▶ _WHAT IS ASKED_
Look through the data below and return each line where "from" appears.

▶ _RAW DATA_

◆ ◆ ◆

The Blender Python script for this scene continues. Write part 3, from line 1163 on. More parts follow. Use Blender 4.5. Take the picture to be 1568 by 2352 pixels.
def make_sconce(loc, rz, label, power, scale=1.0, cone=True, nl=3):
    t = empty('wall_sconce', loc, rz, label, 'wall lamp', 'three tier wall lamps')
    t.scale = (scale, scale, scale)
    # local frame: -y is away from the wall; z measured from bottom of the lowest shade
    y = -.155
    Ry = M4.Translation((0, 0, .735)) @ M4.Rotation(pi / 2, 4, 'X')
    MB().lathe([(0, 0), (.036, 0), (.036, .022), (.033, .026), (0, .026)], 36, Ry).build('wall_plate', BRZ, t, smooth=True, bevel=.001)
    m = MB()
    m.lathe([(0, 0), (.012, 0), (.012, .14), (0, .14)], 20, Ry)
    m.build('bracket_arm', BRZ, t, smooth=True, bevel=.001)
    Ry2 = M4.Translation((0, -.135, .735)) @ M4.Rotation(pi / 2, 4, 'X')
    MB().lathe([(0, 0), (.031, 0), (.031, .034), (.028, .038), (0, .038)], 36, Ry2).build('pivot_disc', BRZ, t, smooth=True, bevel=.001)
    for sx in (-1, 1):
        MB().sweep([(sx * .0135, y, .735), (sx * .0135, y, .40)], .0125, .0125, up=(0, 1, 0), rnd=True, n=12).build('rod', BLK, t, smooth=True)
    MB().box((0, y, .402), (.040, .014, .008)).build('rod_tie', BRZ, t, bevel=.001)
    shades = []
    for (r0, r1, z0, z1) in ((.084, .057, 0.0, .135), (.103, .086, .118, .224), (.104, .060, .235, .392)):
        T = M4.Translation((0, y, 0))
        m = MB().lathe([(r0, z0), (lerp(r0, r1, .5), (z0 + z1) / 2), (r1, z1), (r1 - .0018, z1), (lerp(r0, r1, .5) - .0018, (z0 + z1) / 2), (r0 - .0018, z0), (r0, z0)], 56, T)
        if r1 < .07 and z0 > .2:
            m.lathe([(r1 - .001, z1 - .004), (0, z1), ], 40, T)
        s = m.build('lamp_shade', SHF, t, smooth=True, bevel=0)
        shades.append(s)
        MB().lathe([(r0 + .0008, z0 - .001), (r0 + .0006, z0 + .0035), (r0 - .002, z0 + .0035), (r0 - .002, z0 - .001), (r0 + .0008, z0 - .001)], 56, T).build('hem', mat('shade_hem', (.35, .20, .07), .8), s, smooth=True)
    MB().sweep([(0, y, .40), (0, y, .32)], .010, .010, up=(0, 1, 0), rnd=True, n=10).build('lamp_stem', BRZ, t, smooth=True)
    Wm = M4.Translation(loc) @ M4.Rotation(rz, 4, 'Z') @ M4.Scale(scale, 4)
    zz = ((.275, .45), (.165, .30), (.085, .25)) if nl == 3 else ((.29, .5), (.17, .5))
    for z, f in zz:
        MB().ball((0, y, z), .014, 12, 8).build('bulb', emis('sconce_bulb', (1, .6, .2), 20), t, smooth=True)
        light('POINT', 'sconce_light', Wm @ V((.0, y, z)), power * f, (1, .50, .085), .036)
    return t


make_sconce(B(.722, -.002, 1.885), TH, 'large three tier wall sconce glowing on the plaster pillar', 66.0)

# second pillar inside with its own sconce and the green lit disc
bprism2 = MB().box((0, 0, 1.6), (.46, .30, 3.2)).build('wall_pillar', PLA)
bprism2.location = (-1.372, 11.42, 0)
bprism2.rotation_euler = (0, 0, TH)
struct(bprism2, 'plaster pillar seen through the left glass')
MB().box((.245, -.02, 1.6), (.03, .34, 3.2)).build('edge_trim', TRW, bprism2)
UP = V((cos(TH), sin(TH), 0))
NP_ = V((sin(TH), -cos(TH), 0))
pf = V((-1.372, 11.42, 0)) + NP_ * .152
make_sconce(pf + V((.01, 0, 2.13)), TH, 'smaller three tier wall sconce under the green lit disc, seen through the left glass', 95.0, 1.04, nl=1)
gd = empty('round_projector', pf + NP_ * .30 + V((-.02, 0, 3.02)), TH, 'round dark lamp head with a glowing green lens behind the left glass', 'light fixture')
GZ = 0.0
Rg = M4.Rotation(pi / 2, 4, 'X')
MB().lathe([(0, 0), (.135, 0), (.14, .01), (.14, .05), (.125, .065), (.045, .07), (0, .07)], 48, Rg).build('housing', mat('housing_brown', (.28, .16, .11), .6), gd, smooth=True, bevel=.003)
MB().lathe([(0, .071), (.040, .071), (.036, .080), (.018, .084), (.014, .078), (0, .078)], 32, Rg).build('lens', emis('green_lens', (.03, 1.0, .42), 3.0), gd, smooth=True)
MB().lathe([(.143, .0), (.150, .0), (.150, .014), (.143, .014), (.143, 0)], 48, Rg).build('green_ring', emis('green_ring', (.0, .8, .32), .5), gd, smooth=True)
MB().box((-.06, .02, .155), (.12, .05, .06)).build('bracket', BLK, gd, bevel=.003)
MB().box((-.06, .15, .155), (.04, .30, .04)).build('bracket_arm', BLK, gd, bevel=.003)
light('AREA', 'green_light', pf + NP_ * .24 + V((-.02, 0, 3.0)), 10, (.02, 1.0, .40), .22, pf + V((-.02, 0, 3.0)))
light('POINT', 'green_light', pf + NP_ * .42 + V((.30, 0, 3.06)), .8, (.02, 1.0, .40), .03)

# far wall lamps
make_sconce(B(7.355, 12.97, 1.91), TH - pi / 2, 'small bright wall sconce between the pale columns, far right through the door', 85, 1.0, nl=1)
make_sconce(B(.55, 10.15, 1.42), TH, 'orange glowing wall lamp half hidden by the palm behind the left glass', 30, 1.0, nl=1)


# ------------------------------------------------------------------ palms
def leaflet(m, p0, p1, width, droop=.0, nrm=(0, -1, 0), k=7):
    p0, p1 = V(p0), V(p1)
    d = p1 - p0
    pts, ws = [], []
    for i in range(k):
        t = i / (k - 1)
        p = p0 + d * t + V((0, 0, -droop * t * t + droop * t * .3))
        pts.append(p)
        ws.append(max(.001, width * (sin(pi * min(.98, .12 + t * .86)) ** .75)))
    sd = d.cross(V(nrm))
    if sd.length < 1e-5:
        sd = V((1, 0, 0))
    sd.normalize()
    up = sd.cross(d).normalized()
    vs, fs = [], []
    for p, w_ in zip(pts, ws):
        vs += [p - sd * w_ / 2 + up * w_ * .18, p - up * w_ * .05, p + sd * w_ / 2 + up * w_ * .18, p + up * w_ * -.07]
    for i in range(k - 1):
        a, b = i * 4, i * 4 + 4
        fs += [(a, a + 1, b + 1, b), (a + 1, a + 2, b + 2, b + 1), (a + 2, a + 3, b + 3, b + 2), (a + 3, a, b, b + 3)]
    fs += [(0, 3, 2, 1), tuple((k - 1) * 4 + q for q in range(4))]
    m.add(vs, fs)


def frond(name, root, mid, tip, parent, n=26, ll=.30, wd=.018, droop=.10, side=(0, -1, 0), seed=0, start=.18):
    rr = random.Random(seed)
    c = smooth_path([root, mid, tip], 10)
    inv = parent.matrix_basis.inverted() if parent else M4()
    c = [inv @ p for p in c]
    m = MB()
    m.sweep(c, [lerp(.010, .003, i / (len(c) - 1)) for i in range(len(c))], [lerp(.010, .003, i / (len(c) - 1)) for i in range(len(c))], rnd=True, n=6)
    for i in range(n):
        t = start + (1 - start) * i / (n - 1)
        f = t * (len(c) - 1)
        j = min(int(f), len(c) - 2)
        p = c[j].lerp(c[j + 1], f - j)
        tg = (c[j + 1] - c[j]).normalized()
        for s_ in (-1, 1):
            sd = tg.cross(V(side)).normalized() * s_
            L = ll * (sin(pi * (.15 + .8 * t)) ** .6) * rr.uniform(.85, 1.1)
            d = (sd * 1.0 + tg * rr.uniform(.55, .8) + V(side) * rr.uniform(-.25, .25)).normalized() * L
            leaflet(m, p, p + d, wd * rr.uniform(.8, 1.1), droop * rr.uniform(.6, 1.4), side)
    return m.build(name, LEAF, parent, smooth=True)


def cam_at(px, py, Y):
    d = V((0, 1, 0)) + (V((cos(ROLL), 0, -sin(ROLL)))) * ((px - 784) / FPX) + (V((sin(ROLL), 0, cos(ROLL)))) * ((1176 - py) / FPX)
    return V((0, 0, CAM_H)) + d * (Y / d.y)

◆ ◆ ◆

▶ _WRITTEN ANSWER_
The Blender Python script for this scene continues. Write part 3, from line 1163 on. More parts follow. Use Blender 4.5. Take the picture to be 1568 by 2352 pixels.
    # local frame: -y is away from the wall; z measured from bottom of the lowest shade